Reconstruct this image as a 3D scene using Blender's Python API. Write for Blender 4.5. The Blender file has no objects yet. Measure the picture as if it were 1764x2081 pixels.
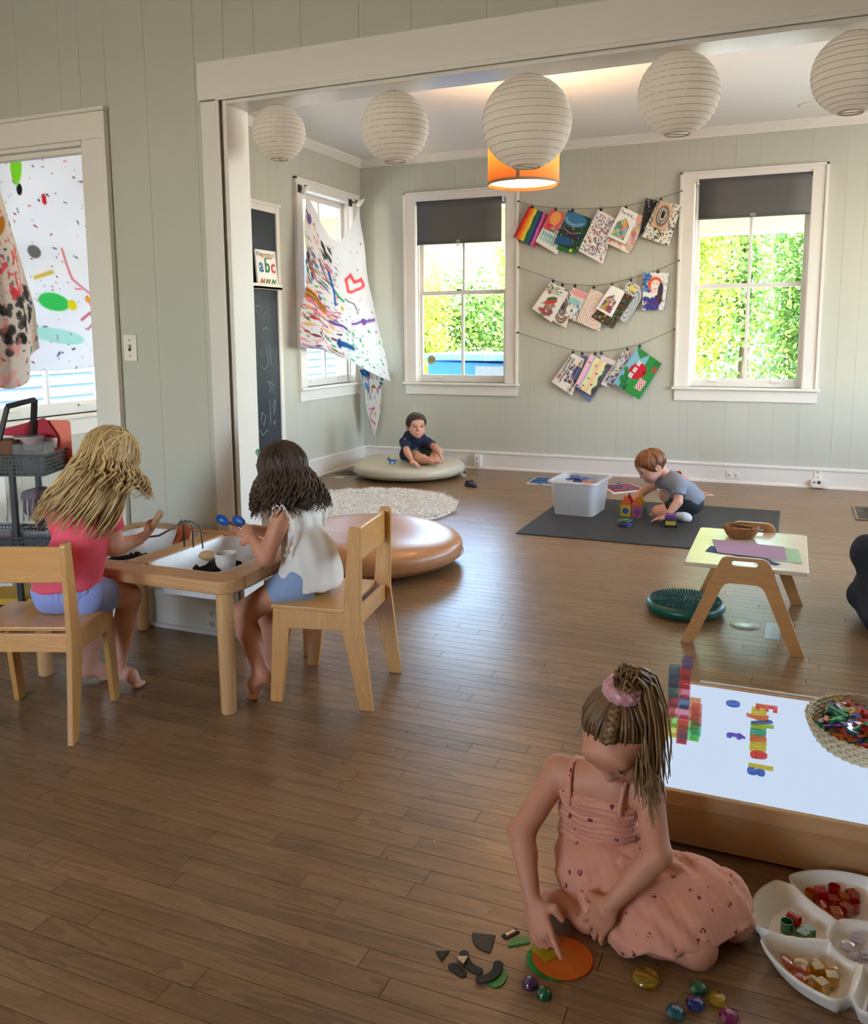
import bpy, bmesh, math, random
import numpy as np
from mathutils import Vector, Matrix, Euler
random.seed(7); RNG = np.random.default_rng(11)
SC = bpy.context.scene
COL = SC.collection
# ------------------------------------------------------------------ camera
cam_d = bpy.data.cameras.new('camera'); cam = bpy.data.objects.new('camera', cam_d); COL.objects.link(cam)
cam_d.sensor_fit = 'HORIZONTAL'; cam_d.sensor_width = 36.0; cam_d.lens = 1744.1/1764*36.0
cam_d.shift_y = (920.04-1040.5)/1764; cam_d.clip_start = 0.05; cam_d.clip_end = 400
cam.matrix_world = Matrix(((0.92292384, -0.04764183, 0.38202335, 0), (0.38493692, 0.12948108, -0.9138152, 0),
                           (-0.00592896, 0.99043672, 0.13784028, 1.36), (0, 0, 0, 1)))
SC.camera = cam
# ------------------------------------------------------------------ view, world, sun
SC.view_settings.view_transform = 'Standard'; SC.view_settings.look = 'None'
SC.view_settings.gamma = 1.0; SC.view_settings.use_curve_mapping = False
SC.view_settings.exposure = 1.95
SC.cycles.use_denoising = True
SC.cycles.max_bounces = 10; SC.cycles.diffuse_bounces = 5; SC.cycles.glossy_bounces = 4
SC.cycles.transmission_bounces = 8; SC.cycles.transparent_max_bounces = 24
SC.cycles.sample_clamp_indirect = 6.0; SC.cycles.caustics_reflective = False; SC.cycles.caustics_refractive = False
world = bpy.data.worlds.new('world'); SC.world = world; world.use_nodes = True
wn = world.node_tree; wn.nodes.clear()
w_out = wn.nodes.new('ShaderNodeOutputWorld'); w_bg = wn.nodes.new('ShaderNodeBackground'); w_sky = wn.nodes.new('ShaderNodeTexSky')
w_sky.sky_type = 'NISHITA'; w_sky.sun_disc = False; w_sky.sun_elevation = math.radians(62); w_sky.sun_rotation = math.radians(150)
w_sky.air_density = 1.0; w_sky.dust_density = 1.2
w_bg.inputs['Strength'].default_value = 1.4
wn.links.new(w_sky.outputs[0], w_bg.inputs[0]); wn.links.new(w_bg.outputs[0], w_out.inputs[0])
sun_d = bpy.data.lights.new('sun', 'SUN'); sun_d.energy = 13.0; sun_d.angle = math.radians(0.6); sun_d.color = (1, .95, .86)
sun = bpy.data.objects.new('sun', sun_d); COL.objects.link(sun)
sun.rotation_euler = Vector((0.35, -0.45, 1.0)).to_track_quat('Z', 'Y').to_euler()
def portal(loc, rot, sx, sy):
    d = bpy.data.lights.new('window_portal', 'AREA'); d.shape = 'RECTANGLE'; d.size = sx; d.size_y = sy
    d.cycles.is_portal = True
    o = bpy.data.objects.new('window_portal', d); COL.objects.link(o); o.location = loc; o.rotation_euler = rot
R_ = math.radians
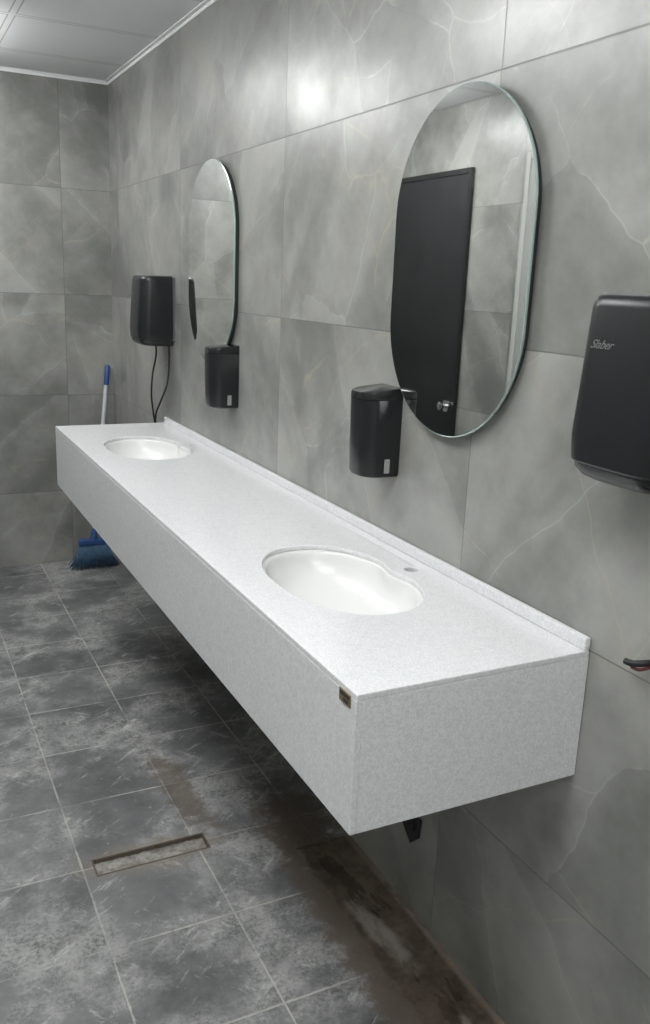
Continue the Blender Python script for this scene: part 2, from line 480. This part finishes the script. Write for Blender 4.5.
for yc in BY:
    bm = bmesh.new(); rings = []
    for s, z, dn in ((1.07,.9498,.018),(.958,.9498,.018),(.948,.9475,.018),(.938,.941,.017),(.925,.930,.013),(.90,.915,.008),(.85,.899,.003),(.75,.881,.001),(.56,.866,0),(.30,.857,0),(.10,.855,0)):
        rings.append([bm.verts.new((x, y, z)) for x, y in outline(yc, s, dn)])
    for A, B in zip(rings, rings[1:]):
        for k in range(len(A)): bm.faces.new((A[k], A[(k+1)%len(A)], B[(k+1)%len(A)], B[k]))
    bm.faces.new(rings[-1])
    ba = link_mesh('basin', bm, M_basin, van, True)
    ba['label'] = 'white oval sunken basin with a curved notch in its back edge'
    bm = bmesh.new(); tube(bm, [(BX, yc, .8545), (BX, yc, .8570)], .018, 24); tube(bm, [(BX, yc, .8565), (BX, yc, .859)], .010, 20)
    dr = link_mesh('drain', bm, M_chrome, None, True, True); dr.parent = ba
np_y, np_z = 1.178, .941
bm = bmesh.new(); box(bm, CX0-.002, CX0, np_y-.020, np_y+.020, np_z-.0115, np_z+.0115)
npl = bevel(link_mesh('name_plate', bm, M_gold, van), .0006)
npl['label'] = 'tiny gold and dark maker plate'
bm = bmesh.new()
box(bm, CX0-.0026, CX0-.002, np_y-.017, np_y+.017, np_z+.0015, np_z+.0085)
box(bm, CX0-.0026, CX0-.002, np_y-.013, np_y+.004, np_z-.0075, np_z-.0015)
pe = link_mesh('plate_enamel', bm, M_dark, None); pe.parent = npl

# ------------------------------------------------------------------ mirrors
def mirror(yc, zc, label):
    t = thing('wall_mirror', label, 'mirror', (W, yc, zc), 'pill-shaped mirrors above the counter')
    R, H = .258, .371
    def ring(inset):
        r = R - inset; h = H - R
        pts = []
        n = 40
        for k in range(n+1):
            a = math.pi*k/n; pts.append((r*math.cos(a), h + r*math.sin(a)))
        for k in range(n+1):
            a = math.pi + math.pi*k/n; pts.append((r*math.cos(a), -h + r*math.sin(a)))
        return pts
    bm = bmesh.new()
    rr = [[bm.verts.new((x, yc+a, zc+b)) for a, b in ring(i)] for x, i in ((W-.018, .0), (W-.0225, .0), (W-.0235, .0025))]
    for q_, (A, B) in enumerate(zip(rr, rr[1:])):
        for k in range(len(A)):
            f = bm.faces.new((A[k], A[(k+1)%len(A)], B[(k+1)%len(A)], B[k])); f.material_index = 1
    f = bm.faces.new(rr[0][::-1]); f.material_index = 1
    bm.faces.new(rr[-1])
    link_mesh('mirror_glass', bm, [M_mirror, M_gedge], t)
    bm = bmesh.new()
    rr = [[bm.verts.new((x, yc+a, zc+b)) for a, b in ring(.012)] for x in (W, W-.018)]
    for k in range(len(rr[0])): bm.faces.new((rr[0][k], rr[0][(k+1)%len(rr[0])], rr[1][(k+1)%len(rr[0])], rr[1][k]))
    bm.faces.new(rr[0][::-1]); bm.faces.new(rr[1])
    link_mesh('back_panel', bm, M_mback, t)
mirror(1.655, 1.656, 'frameless pill-shaped mirror reflecting a dark door, above the near basin')
mirror(3.270, 1.668, 'frameless pill-shaped mirror above the far basin, near the corner')

# ------------------------------------------------------------------ soap dispensers
def soap(yc, label, dz=0.0):
    z0, z1 = 1.141+dz, 1.368+dz
    t = thing('soap_dispenser', label, 'soap dispenser', (W, yc, z0), 'black wall soap dispensers')
    w, d = .110, .096
    bm = bmesh.new()
    P = lambda s, dd: wallprofile(w*s, dd, .032*s, .010)
    wloft(bm, yc, [(P(.86, .080), z0), (P(.93, .088), z0+.003), (P(.965, .093), z0+.012), (P(.985, .095), z0+.09), (P(1.0, d), z1-.032), (P(.99, d-.0012), z1-.0312)])
    link_mesh('body', bm, M_black, t, True, True)
    bm = bmesh.new()
    sl = lambda base: (lambda a, b: base - .10*b)
    wloft(bm, yc, [(P(.985, d-.0015), z1-.0312), (P(1.0, d), z1-.030), (P(1.0, d), sl(z1-.008)), (P(.985, d-.002), sl(z1-.002)), (P(.94, d-.008), sl(z1))])
    link_mesh('lid', bm, M_black2, t, True, True)
    bm = bmesh.new()
    yy = yc - w*.975/2 - .0004
    box(bm, W-.043, W-.028, yy-.0006, yy+.003, z0+.012, z0+.048)
    link_mesh('sticker', bm, M_sticker, t)
    bm = bmesh.new(); tube(bm, [(W-.05, yc, z0+.002), (W-.05, yc, z0-.006)], .010, 16)
    link_mesh('nozzle', bm, M_black2, t, True, True)
soap(1.921, 'black soap dispenser beside the near mirror, overlapping its lower left curve')
soap(3.060, 'black soap dispenser hanging just below the far mirror', .015)

# ------------------------------------------------------------------ hand dryers
def dryer(yc, label, cords):
    z0, z1 = 1.320, 1.614
    t = thing('hand_dryer', label, 'hand dryer', (W, yc, z0), 'black wall-mounted hand dryers')
    w, d = .216, .142
    TD = .129
    P = lambda s, dd, r=.044: wallprofile(w*s, dd, r, .007)
    bm = bmesh.new()
    zs, ds = z0+.07, z1-.02
    wloft(bm, yc, [(P(.965, .135), z0+.026), (P(.985, .139), z0+.030), (P(1.0, d), zs), (P(.98, TD), ds), (P(.97, TD-.003), z1-.008), (P(.95, TD-.009), z1-.002), (P(.925, TD-.016), z1)], .012)
    link_mesh('cover', bm, M_black, t, True, True)
    bm = bmesh.new()
    wloft(bm, yc, [(P(.66, .090), z0-.004), (P(.80, .110), z0-.001), (P(.89, .122), z0+.005), (P(.945, .132), z0+.016), (P(.96, .1345), z0+.0255)], .012)
    link_mesh('air_outlet', bm, M_black2, t, True, True)
    bm = bmesh.new(); wloft(bm, yc, [(wallprofile(w*.95, .012, .003), z0+.02), (wallprofile(w*.95, .012, .003), z1-.004)])
    link_mesh('back_plate', bm, M_grey, t)
    bm = bmesh.new()
    wloft(bm, yc, [(P(.94, TD-.012), z1-.0015), (P(.925, TD-.016), z1+.0025)], .012)
    link_mesh('top_cap', bm, M_grey, t, True, True)
    cu = bpy.data.curves.new('lettering', 'FONT'); cu.body = 'Slaber'; cu.size = .0195; cu.extrude = .0002; cu.shear = .6
    cu.space_character = .95
    cu.align_x = 'CENTER'
    tmp = bpy.data.objects.new('tmp', cu); col.objects.link(tmp)
    bpy.context.view_layer.update()
    me = bpy.data.meshes.new_from_object(tmp.evaluated_get(bpy.context.evaluated_depsgraph_get()))
    bpy.data.objects.remove(tmp)
    zt = 1.527; yo = .042
    k = (zt+.004 - zs)/(ds-zs)
    dd = d + (TD-d)*k
    slope = (d-TD)/(ds-zs)
    aw = 2*yo/(w*.99); front = dd + .007*(1-aw*aw)
    th = math.atan(slope); ry = .007*2*aw/(w*.99/2)
    X_ = Vector((ry*.5, -1, 0)).normalized()
    Y_ = Vector((math.sin(th), 0, math.cos(th))); N_ = X_.cross(Y_).normalized()
    O_ = Vector((W-.012-front, yc+yo, zt+.004)) + N_*.0018
    mt = Matrix(((X_.x,Y_.x,N_.x,O_.x),(X_.y,Y_.y,N_.y,O_.y),(X_.z,Y_.z,N_.z,O_.z),(0,0,0,1)))
    me.transform(mt); me.materials.clear(); me.materials.append(M_letters)
    o = bpy.data.objects.new('lettering', me); col.objects.link(o); o.parent = t; o.matrix_parent_inverse = Matrix.Translation(-t.location)
    for c in cords:
        bm = bmesh.new(); tube(bm, smooth_path(c), .0042, 8); link_mesh('cord', bm, M_cord, t, True)
dryer(1.006, 'large black hand dryer nearest the camera, beside the near mirror', [])
yf = 3.890
dryer(yf, 'black hand dryer near the corner with two cords hanging below', [
    [(W-.06, yf+.0, 1.325), (W-.055, yf+.01, 1.27), (W-.055, yf+.07, 1.18), (W-.045, yf+.13, 1.08), (W-.03, yf+.16, 1.0), (W-.012, yf+.17, .90), (W-.004, yf+.175, .85)],
    [(W-.02, yf-.07, 1.34), (W-.02, yf-.075, 1.25), (W-.022, yf-.05, 1.15), (W-.03, yf+.03, 1.06), (W-.03, yf+.11, .99), (W-.02, yf+.15, .92), (W-.004, yf+.18, .82)]])

# ------------------------------------------------------------------ broom
hx, hy = .985, 4.80
br = thing('broom', 'blue push broom with white handle standing in the far corner behind the counter', 'broom', (hx, hy, 0))
topv = Vector((1.118, 4.945, 1.125)); low = Vector((hx, hy, .17)); dv = topv-low
bm = bmesh.new(); tube(bm, [low, low+dv*.90], .011, 14); link_mesh('handle', bm, M_white, br, True, True)
bm = bmesh.new(); tube(bm, [low+dv*.885, low+dv*.895, low+dv*.99, topv], [.0115, .0145, .0145, .010], 14); link_mesh('grip', bm, M_blue, br, True, True)
bm = bmesh.new()
tube(bm, [low+dv*-.02, low+dv*.06], [.022, .015], 14)
box(bm, hx-.085, hx+.085, hy-.022, hy+.022, .135, .168)
bevel(link_mesh('brush_head', bm, M_blue, br, False), .006)
bm = bmesh.new(); random.seed(3)
for i in range(30):
    for j in range(6):
        a = -1+2*(i+.5)/30; b = -1+2*(j+.5)/6
        p0 = (hx+a*.08, hy+b*.018, .14)
        sx = a*.135 + random.uniform(-.008, .008); sy = b*.045 + random.uniform(-.006, .006)
        p1 = (hx+a*.100, hy+b*.03, .07); p2 = (hx+sx, hy+sy, random.uniform(.001, .016))
        tube(bm, [p0, p1, p2], [.0034, .0032, .0018], 5)
b_ = link_mesh('bristles', bm, M_bris, br, True); b_['kind'] = 'stuff'

# ------------------------------------------------------------------ waste outlet and cable stub
wp = thing('waste_outlet', 'small dark angular waste outlet in the wall under the near end of the counter', 'pipe outlet', (W, 1.70, .225))
bm = bmesh.new()
pts = [(1.780, .280), (1.645, .280), (1.650, .225), (1.685, .190), (1.715, .215)]
A = [bm.verts.new((W, y, z)) for y, z in pts]; B = [bm.verts.new((W-.006, y, z)) for y, z in pts]
for k in range(5): bm.faces.new((A[k], A[(k+1)%5], B[(k+1)%5], B[k]))
bm.faces.new(A); bm.faces.new(B[::-1])
link_mesh('wall_flange', bm, M_cord, wp)
bm = bmesh.new(); tube(bm, [(W-.006, 1.685, .245), (W-.012, 1.685, .245)], .018, 24); link_mesh('pipe_end', bm, M_cord, wp, True, True)
cs = thing('cable_stub', 'black cable end with red wire poking out of the wall', 'cable', (W, 1.02, .995))
bm = bmesh.new(); tube(bm, smooth_path([(W, .99, 1.0), (W-.02, .995, 1.0), (W-.030, 1.01, .995), (W-.032, 1.025, .994)]), .006, 10); link_mesh('sheath', bm, M_cord, cs, True, True)
bm = bmesh.new(); tube(bm, smooth_path([(W, .99, .994), (W-.02, .99, .992), (W-.026, 1.0, .987), (W-.03, 1.012, .988)]), .003, 8); link_mesh('wire', bm, M_red, cs, True, True)

# ------------------------------------------------------------------ ceiling lights
LB = ('boxy white ceiling light at the far end of the room', 'boxy white ceiling light over the middle of the counter',
      'boxy white ceiling light above the camera', 'boxy white fill light added on the unseen ceiling behind the camera')
for i, (x, y) in enumerate(((.08, 4.28), (.05, 2.62), (.0, .95), (-.05, -.55))):  # last one is an unseen fill, added to brighten the counter's near end
    t = thing('ceiling_light', LB[i], 'ceiling light', (x, y, CEIL), 'boxy ceiling lights')
    h = .30; l = .38; f = .016
    bm = bmesh.new()
    box(bm, x-h, x+h, y-l, y-l+f, CEIL-.012, CEIL); box(bm, x-h, x+h, y+l-f, y+l, CEIL-.012, CEIL)
    box(bm, x-h, x-h+f, y-l+f, y+l-f, CEIL-.012, CEIL); box(bm, x+h-f, x+h, y-l+f, y+l-f, CEIL-.012, CEIL)
    link_mesh('frame', bm, M_trim, t)
    bm = bmesh.new(); box(bm, x-h+f, x+h-f, y-l+f, y+l-f, CEIL-.085, CEIL-.001)
    link_mesh('diffuser', bm, M_lamp, t)

w = bpy.data.worlds.new('world'); scene.world = w; w.use_nodes = True
w.node_tree.nodes['Background'].inputs[0].default_value = (.5, .5, .5, 1); w.node_tree.nodes['Background'].inputs[1].default_value = .1

# ------------------------------------------------------------------ camera
cam = bpy.data.cameras.new('camera'); co = bpy.data.objects.new('camera', cam); col.objects.link(co); scene.camera = co
cam.sensor_width = 36; cam.sensor_fit = 'AUTO'; cam.lens = 875/1024*36; cam.clip_start = .02
Yv = Vector((-450, 247, -875)).normalized()
Xv = Vector((1854, 152, -875)); Xv = (Xv - Yv*Xv.dot(Yv)).normalized(); Zv = Xv.cross(Yv)
co.matrix_world = Matrix.Translation((0, 0, 1.612)) @ Matrix((Xv, Yv, Zv)).to_4x4()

^^^^

To be done: Look back at the entries above and repeat, unchanged, every line from the line holding "Continue the Blender" through the line holding "pe = link_mesh('plate_enamel', bm, M_dark, None);".

Result of the exercise:
Continue the Blender Python script for this scene: part 2, from line 480. This part finishes the script. Write for Blender 4.5.
for yc in BY:
    bm = bmesh.new(); rings = []
    for s, z, dn in ((1.07,.9498,.018),(.958,.9498,.018),(.948,.9475,.018),(.938,.941,.017),(.925,.930,.013),(.90,.915,.008),(.85,.899,.003),(.75,.881,.001),(.56,.866,0),(.30,.857,0),(.10,.855,0)):
        rings.append([bm.verts.new((x, y, z)) for x, y in outline(yc, s, dn)])
    for A, B in zip(rings, rings[1:]):
        for k in range(len(A)): bm.faces.new((A[k], A[(k+1)%len(A)], B[(k+1)%len(A)], B[k]))
    bm.faces.new(rings[-1])
    ba = link_mesh('basin', bm, M_basin, van, True)
    ba['label'] = 'white oval sunken basin with a curved notch in its back edge'
    bm = bmesh.new(); tube(bm, [(BX, yc, .8545), (BX, yc, .8570)], .018, 24); tube(bm, [(BX, yc, .8565), (BX, yc, .859)], .010, 20)
    dr = link_mesh('drain', bm, M_chrome, None, True, True); dr.parent = ba
np_y, np_z = 1.178, .941
bm = bmesh.new(); box(bm, CX0-.002, CX0, np_y-.020, np_y+.020, np_z-.0115, np_z+.0115)
npl = bevel(link_mesh('name_plate', bm, M_gold, van), .0006)
npl['label'] = 'tiny gold and dark maker plate'
bm = bmesh.new()
box(bm, CX0-.0026, CX0-.002, np_y-.017, np_y+.017, np_z+.0015, np_z+.0085)
box(bm, CX0-.0026, CX0-.002, np_y-.013, np_y+.004, np_z-.0075, np_z-.0015)
pe = link_mesh('plate_enamel', bm, M_dark, None); pe.parent = npl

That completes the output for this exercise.